- **Stated goal**
Which lines below hold the word "scene"? Report each one.

- **Source excerpt**

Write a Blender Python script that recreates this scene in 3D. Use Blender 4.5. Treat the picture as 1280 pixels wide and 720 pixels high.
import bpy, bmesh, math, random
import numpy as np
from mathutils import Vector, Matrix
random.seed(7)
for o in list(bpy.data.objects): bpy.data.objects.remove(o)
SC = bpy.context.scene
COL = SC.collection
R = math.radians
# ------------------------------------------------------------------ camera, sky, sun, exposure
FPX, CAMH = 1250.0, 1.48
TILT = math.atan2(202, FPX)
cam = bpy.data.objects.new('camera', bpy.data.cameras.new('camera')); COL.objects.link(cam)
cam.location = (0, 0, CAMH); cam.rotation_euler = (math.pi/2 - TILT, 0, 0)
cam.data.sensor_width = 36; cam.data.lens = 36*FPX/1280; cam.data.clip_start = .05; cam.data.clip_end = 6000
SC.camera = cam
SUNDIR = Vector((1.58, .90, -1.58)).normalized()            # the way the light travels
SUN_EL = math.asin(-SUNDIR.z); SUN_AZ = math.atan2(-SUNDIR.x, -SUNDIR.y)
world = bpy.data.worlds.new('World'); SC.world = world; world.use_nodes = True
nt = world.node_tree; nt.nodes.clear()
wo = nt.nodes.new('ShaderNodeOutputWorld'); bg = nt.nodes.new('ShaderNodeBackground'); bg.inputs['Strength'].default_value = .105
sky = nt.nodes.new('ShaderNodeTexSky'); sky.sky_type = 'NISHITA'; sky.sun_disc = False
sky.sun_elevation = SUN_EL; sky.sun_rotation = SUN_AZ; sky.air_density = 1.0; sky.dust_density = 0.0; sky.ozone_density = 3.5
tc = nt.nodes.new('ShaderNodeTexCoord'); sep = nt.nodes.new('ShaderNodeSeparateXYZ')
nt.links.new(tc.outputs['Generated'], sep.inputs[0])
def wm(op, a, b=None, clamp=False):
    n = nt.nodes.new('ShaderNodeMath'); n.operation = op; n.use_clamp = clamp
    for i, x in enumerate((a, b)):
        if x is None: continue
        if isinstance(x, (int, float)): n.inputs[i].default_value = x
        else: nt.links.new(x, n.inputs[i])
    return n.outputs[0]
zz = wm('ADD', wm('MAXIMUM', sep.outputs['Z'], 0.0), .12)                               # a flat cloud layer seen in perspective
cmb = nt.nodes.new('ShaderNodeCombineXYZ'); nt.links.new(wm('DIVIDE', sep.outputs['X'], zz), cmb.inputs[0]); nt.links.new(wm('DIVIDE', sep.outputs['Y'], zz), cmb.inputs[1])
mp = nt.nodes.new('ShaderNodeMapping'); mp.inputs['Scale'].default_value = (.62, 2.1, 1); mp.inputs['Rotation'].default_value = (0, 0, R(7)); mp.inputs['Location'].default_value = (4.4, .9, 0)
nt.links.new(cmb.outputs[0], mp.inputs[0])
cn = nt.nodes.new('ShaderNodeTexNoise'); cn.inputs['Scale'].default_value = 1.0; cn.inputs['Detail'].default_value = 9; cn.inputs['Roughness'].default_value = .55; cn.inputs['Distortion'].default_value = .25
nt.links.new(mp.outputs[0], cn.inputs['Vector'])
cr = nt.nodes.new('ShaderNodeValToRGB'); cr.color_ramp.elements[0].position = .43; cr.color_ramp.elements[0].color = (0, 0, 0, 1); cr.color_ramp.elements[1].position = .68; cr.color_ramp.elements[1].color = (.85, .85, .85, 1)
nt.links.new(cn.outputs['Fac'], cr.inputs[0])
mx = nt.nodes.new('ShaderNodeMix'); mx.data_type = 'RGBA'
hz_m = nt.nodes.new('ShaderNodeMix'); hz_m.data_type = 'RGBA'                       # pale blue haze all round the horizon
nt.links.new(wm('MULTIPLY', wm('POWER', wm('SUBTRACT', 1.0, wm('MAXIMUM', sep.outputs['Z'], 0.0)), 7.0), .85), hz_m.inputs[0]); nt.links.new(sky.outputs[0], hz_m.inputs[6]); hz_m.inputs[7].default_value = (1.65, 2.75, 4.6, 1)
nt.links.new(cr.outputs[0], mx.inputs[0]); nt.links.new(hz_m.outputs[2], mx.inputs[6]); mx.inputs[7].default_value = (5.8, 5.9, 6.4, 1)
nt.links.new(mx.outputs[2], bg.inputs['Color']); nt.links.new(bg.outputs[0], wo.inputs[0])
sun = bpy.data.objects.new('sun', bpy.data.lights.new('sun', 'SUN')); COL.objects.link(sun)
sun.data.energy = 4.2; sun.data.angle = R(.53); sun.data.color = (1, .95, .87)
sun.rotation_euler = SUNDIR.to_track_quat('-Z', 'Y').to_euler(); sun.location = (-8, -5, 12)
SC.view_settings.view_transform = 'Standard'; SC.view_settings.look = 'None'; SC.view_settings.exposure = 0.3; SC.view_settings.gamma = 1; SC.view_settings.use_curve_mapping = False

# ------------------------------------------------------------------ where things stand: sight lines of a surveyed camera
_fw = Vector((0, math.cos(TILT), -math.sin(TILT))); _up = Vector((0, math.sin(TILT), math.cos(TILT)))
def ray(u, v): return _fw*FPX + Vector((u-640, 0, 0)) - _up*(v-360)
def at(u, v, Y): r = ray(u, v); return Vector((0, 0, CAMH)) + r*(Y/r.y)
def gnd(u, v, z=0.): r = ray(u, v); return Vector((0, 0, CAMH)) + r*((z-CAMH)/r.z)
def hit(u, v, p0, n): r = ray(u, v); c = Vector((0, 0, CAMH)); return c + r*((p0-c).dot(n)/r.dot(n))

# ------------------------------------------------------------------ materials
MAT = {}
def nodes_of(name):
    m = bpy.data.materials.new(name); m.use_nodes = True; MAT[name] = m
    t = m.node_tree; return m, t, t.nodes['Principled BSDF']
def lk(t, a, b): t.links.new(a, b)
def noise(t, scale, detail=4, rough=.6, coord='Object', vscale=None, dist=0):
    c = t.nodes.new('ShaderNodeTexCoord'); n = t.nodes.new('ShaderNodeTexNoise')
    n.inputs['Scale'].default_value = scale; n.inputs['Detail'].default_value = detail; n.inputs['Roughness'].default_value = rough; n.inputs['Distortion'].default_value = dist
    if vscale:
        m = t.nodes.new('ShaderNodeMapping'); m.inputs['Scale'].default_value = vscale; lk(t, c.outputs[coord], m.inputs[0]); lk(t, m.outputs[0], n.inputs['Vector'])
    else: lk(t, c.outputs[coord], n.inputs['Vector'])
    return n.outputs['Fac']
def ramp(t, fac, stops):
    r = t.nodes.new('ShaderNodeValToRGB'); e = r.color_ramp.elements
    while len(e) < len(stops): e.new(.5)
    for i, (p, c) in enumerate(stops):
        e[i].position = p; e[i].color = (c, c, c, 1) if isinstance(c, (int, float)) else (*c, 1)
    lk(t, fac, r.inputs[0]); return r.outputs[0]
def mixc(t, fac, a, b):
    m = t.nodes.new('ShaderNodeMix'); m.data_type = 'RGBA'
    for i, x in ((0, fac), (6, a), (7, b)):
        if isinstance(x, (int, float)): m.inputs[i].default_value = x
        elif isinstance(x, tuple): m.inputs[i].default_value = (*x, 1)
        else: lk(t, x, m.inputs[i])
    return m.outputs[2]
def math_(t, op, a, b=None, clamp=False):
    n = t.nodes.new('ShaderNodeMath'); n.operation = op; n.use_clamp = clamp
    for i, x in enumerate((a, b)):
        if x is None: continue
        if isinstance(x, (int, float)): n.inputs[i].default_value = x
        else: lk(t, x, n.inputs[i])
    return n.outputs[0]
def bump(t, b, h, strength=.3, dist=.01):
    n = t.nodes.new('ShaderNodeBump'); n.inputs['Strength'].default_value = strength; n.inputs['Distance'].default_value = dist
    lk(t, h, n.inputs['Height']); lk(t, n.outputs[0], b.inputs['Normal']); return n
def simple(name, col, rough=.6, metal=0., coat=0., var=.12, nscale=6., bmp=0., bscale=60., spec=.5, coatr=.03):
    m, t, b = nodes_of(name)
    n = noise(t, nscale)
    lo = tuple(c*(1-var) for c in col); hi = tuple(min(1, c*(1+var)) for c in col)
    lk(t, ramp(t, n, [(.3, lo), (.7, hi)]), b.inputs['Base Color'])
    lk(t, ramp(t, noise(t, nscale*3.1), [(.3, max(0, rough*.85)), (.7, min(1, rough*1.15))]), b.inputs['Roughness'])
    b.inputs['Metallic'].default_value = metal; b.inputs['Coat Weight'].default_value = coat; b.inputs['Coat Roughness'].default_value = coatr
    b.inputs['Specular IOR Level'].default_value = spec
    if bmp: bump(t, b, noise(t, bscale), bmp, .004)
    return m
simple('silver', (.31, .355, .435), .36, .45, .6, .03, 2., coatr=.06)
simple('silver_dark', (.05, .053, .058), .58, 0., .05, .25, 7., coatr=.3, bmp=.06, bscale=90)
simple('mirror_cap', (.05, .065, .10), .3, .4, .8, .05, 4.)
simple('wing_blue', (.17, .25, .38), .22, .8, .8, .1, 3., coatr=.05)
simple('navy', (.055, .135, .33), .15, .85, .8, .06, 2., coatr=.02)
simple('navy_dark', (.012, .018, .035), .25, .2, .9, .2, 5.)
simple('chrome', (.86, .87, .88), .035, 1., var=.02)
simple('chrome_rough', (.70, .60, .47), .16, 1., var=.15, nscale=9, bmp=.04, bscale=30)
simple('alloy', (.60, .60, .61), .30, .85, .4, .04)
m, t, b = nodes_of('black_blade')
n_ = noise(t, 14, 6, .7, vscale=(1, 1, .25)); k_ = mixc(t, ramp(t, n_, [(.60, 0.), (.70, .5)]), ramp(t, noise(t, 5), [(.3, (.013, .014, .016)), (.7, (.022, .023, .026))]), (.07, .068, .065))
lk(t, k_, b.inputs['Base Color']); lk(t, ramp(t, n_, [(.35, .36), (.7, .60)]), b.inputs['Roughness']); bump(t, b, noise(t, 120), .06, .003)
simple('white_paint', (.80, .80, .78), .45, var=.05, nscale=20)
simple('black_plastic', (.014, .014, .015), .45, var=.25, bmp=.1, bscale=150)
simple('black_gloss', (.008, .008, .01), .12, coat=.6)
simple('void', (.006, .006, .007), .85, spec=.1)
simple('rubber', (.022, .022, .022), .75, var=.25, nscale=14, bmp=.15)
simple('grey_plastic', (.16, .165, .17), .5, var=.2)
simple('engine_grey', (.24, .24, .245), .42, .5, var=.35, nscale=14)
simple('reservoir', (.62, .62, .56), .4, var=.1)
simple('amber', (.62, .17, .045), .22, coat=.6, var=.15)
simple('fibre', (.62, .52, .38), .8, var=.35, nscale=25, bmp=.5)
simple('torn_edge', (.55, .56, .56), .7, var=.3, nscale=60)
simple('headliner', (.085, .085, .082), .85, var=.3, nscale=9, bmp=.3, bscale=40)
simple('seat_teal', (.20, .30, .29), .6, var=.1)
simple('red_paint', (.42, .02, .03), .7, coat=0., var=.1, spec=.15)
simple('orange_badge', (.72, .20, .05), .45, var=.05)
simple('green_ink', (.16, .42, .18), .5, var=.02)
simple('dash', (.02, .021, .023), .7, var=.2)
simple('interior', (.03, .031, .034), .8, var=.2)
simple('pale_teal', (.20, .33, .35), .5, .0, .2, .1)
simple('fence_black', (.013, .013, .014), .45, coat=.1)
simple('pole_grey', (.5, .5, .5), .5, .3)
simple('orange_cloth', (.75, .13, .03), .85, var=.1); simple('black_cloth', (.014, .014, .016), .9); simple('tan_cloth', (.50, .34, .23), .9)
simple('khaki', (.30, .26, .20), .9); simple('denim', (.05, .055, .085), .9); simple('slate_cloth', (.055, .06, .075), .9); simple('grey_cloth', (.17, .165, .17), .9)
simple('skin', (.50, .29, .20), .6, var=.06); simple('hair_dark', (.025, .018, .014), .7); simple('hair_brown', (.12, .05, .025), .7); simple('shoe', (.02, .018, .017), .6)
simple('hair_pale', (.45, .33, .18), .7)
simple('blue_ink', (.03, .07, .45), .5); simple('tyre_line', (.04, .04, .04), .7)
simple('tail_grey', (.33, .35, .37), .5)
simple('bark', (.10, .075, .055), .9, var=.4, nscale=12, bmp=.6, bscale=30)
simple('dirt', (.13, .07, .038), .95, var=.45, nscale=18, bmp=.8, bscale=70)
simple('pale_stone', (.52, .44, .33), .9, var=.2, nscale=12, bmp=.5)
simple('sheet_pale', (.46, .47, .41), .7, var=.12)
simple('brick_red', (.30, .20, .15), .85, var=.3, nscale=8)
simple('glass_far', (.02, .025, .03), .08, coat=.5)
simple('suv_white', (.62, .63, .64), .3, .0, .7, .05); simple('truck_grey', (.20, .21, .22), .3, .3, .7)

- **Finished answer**
Write a Blender Python script that recreates this scene in 3D. Use Blender 4.5. Treat the picture as 1280 pixels wide and 720 pixels high.
SC = bpy.context.scene